I have always believed that sourcing systems cannot substitute eff-ective advice. Likewise, a broker should never rely on a cascaded product from a single lender in identifying a suitable product. Effective advice can only be achieved by harnessing all available resources and coming up with a suitable solution. Brokers beware.


Rachel Bancroft, managing director, KGB Packaging

We are in a strong position because we have a wide variety of lenders on our panel (32 at the moment).

I am often asked why we don’t cut these. First, every one of my packaging agreements I worked hard for. I built up relationships with lenders over long periods and I hold each one in the highest esteem.

Yes, there is a lot of crossover with lenders offering similar products, but most of them have niches. And of course, if we culled a lender this week, next week we would be sure to have a broker contact us to ask to use that lender.

I believe that this helps us enormously, in particular when it comes to lender cascade issues. We deal with cascading by reporting back to the introducing broker that a case has been cascaded by the original lender of choice, and then providing them with two alternative lenders or products that would also fit the client’s requirements.

Often, the product selected by the cascading lender is not the most competitive in the market and therefore we resource the case and report back. This is where the benefit of a large panel comes in. Many packagers restrict themselves to a panel of around 10, some even less. There could be issues here with treating customers fairly.

Huge Dennis, managing director, Chapel House

Cascade underwriting is the lazy man’s path to riches.

Much has been made of cascade underwriting since its birth. I believe it adds no value to the market – the benefit exists only for lenders attempting to retain cases. Clients gain no benefit as applications sliding from prime to sub-prime could find better options elsewhere.

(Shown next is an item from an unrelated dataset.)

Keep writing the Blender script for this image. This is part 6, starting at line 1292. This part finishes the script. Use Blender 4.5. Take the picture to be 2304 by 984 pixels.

We do not accept cascading. Our process is to undertake an in-depth credit search first, together with a review of our detailed decision in principle form before reviewing our lenders’ offerings. Brokers who run endless numbers of online DIPs are damaging their clients’ credit files with unnecessary searches.

Several years ago, Bristol & West introduced cascade underwriting in tandem with Mortgages PLC. In reality, a competitive prime lender offered brokers an uncompetitive – at that time – sub-prime option. It was no surprise that this venture failed.

An experienced packager that conducts a full search at the DIP stage should not experience cascade underwriting – they should be able to correctly locate the best deals from their panel at the first attempt.

Brokers blindly accepting cascading do so at their peril if scrutinised by the Financial Services Authority.